BEGIN DATA LINES

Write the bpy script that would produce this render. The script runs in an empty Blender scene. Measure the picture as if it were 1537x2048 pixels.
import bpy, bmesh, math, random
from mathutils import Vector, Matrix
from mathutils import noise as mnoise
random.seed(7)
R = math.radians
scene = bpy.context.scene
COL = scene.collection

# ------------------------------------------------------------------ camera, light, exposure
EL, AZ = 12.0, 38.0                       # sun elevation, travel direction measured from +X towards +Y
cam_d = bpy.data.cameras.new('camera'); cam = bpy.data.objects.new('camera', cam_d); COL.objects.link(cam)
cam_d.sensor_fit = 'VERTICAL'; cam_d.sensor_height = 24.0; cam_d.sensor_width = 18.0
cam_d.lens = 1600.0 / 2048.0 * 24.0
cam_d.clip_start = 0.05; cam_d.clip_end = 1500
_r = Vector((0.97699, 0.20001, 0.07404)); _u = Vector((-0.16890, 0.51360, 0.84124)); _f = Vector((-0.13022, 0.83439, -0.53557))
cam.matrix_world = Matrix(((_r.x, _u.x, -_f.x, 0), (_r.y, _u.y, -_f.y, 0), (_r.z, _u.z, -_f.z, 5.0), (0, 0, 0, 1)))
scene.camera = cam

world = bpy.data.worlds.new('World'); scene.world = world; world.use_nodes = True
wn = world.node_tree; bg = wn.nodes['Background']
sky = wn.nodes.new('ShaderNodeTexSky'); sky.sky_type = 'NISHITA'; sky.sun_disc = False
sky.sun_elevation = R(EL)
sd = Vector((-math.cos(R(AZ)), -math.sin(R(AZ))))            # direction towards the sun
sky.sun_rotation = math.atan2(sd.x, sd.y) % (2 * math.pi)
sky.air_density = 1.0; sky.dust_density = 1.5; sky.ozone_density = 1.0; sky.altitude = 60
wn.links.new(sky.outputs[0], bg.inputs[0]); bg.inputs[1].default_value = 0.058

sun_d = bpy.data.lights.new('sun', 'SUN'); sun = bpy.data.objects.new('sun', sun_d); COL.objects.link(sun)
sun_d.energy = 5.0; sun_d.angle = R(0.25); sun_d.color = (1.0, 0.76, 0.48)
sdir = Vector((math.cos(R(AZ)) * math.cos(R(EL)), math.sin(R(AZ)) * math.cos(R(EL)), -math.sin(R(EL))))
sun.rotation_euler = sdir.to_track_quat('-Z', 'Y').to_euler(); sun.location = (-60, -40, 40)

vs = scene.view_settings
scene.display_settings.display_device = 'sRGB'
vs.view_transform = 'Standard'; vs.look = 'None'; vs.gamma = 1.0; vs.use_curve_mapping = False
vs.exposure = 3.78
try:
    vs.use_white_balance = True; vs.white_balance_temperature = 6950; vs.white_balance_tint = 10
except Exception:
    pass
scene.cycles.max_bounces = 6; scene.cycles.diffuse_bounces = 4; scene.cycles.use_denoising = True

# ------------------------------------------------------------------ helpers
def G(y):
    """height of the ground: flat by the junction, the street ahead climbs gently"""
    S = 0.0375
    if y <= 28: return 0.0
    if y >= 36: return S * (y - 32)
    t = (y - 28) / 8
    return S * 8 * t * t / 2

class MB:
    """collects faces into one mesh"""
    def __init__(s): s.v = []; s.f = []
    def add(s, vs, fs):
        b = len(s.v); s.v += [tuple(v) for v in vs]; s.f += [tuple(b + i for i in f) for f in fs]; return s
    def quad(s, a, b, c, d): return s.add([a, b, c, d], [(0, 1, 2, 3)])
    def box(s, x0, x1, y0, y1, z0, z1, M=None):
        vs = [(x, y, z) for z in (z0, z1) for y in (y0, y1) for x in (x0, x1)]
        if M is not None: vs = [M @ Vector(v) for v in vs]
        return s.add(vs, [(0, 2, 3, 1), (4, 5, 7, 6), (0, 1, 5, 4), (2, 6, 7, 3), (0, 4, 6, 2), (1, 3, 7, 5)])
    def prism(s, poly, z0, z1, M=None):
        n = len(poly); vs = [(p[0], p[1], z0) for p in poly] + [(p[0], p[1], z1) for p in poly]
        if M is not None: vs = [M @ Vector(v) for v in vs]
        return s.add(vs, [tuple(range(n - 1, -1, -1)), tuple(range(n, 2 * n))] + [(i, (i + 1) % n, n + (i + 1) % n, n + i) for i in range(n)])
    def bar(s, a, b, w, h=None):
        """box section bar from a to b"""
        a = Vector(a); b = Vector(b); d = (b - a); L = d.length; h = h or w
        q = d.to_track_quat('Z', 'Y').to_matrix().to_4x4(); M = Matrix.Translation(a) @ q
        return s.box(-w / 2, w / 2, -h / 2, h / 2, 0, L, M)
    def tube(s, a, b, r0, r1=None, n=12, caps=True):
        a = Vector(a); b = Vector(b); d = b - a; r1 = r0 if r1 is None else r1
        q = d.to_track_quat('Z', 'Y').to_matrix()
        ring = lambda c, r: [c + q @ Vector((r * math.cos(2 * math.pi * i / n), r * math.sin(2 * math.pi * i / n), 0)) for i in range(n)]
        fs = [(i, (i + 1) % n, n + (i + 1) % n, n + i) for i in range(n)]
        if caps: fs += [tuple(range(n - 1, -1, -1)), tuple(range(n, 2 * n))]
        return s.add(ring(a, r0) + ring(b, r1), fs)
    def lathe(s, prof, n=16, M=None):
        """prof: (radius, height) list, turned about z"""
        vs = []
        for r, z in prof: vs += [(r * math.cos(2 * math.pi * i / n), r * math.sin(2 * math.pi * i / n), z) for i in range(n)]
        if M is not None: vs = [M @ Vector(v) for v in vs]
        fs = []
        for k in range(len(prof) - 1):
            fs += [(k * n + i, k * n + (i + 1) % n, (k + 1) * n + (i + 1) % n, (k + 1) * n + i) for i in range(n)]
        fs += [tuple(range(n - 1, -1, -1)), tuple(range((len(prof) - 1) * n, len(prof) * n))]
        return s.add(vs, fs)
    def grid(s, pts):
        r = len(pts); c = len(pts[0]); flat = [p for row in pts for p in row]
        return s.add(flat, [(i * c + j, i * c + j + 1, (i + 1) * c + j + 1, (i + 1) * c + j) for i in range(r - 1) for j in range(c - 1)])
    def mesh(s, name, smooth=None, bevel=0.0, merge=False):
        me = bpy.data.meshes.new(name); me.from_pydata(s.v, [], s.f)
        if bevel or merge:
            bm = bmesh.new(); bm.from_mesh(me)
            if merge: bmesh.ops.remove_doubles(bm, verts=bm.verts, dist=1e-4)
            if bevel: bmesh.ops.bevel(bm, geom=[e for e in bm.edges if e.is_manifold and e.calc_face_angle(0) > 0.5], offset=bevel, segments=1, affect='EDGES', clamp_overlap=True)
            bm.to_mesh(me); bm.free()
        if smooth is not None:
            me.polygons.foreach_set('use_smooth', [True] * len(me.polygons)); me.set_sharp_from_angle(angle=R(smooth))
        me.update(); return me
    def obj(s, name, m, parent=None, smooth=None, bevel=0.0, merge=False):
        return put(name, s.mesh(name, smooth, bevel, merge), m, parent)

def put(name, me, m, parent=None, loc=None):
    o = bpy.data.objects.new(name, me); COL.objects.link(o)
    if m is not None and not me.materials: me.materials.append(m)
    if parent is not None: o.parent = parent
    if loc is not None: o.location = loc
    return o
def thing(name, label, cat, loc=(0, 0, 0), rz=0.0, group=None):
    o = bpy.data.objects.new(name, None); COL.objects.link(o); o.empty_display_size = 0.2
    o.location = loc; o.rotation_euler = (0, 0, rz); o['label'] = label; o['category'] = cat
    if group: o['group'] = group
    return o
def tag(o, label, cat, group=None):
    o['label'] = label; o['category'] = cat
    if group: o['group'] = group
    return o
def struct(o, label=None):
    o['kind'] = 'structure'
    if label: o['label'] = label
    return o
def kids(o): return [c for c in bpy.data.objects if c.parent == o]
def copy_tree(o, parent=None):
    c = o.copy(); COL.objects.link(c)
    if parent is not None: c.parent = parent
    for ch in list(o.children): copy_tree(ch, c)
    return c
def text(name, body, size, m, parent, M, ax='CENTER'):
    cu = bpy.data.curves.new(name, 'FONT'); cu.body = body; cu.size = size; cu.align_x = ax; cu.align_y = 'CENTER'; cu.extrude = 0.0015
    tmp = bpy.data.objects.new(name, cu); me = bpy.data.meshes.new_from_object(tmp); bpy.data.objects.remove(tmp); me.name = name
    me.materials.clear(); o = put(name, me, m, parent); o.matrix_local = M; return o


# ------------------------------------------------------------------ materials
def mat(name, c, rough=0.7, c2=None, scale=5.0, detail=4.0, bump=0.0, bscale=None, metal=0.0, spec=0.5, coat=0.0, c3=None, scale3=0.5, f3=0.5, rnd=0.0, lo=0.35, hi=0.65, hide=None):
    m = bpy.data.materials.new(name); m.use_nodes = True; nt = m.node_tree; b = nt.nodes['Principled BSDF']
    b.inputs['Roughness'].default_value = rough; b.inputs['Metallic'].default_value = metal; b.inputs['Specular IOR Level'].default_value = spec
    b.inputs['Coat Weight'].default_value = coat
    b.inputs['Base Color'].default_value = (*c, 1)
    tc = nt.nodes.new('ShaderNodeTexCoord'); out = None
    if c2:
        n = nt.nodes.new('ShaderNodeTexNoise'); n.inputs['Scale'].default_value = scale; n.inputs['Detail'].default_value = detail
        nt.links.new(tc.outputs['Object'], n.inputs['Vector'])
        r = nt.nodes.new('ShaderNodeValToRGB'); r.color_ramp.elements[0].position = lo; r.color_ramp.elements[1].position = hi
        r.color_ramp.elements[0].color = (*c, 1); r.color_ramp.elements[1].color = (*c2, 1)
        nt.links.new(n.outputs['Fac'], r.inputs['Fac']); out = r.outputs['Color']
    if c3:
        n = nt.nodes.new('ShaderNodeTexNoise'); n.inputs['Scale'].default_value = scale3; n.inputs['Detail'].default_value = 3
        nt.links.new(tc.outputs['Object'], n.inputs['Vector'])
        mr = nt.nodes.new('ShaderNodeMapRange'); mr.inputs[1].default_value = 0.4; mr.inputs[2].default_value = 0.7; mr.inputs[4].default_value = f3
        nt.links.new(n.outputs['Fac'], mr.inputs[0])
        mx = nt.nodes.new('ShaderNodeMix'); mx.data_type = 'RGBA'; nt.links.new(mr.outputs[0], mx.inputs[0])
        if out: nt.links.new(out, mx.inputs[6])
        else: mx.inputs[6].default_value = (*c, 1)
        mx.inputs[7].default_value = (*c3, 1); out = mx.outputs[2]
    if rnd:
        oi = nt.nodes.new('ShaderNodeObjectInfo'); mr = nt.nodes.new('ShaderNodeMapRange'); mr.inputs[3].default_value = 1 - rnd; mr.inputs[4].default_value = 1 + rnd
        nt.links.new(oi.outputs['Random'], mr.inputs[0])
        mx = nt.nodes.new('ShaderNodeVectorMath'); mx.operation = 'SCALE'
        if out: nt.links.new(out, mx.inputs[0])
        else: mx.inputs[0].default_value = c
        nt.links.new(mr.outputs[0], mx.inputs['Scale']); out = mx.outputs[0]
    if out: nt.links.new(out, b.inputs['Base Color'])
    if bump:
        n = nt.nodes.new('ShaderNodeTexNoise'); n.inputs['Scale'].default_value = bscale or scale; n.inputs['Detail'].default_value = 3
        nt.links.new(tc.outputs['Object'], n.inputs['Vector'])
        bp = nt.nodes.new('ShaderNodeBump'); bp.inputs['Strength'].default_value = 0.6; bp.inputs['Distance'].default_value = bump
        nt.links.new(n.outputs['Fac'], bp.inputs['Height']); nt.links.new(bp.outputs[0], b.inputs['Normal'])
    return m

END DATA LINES

**WRITTEN INSTRUCTION**
Lines from the beginning of the data above through the line containing "scene.camera = cam" are to be returned exactly, and no others.

**RESPONSE**
Write the bpy script that would produce this render. The script runs in an empty Blender scene. Measure the picture as if it were 1537x2048 pixels.
import bpy, bmesh, math, random
from mathutils import Vector, Matrix
from mathutils import noise as mnoise
random.seed(7)
R = math.radians
scene = bpy.context.scene
COL = scene.collection

# ------------------------------------------------------------------ camera, light, exposure
EL, AZ = 12.0, 38.0                       # sun elevation, travel direction measured from +X towards +Y
cam_d = bpy.data.cameras.new('camera'); cam = bpy.data.objects.new('camera', cam_d); COL.objects.link(cam)
cam_d.sensor_fit = 'VERTICAL'; cam_d.sensor_height = 24.0; cam_d.sensor_width = 18.0
cam_d.lens = 1600.0 / 2048.0 * 24.0
cam_d.clip_start = 0.05; cam_d.clip_end = 1500
_r = Vector((0.97699, 0.20001, 0.07404)); _u = Vector((-0.16890, 0.51360, 0.84124)); _f = Vector((-0.13022, 0.83439, -0.53557))
cam.matrix_world = Matrix(((_r.x, _u.x, -_f.x, 0), (_r.y, _u.y, -_f.y, 0), (_r.z, _u.z, -_f.z, 5.0), (0, 0, 0, 1)))
scene.camera = cam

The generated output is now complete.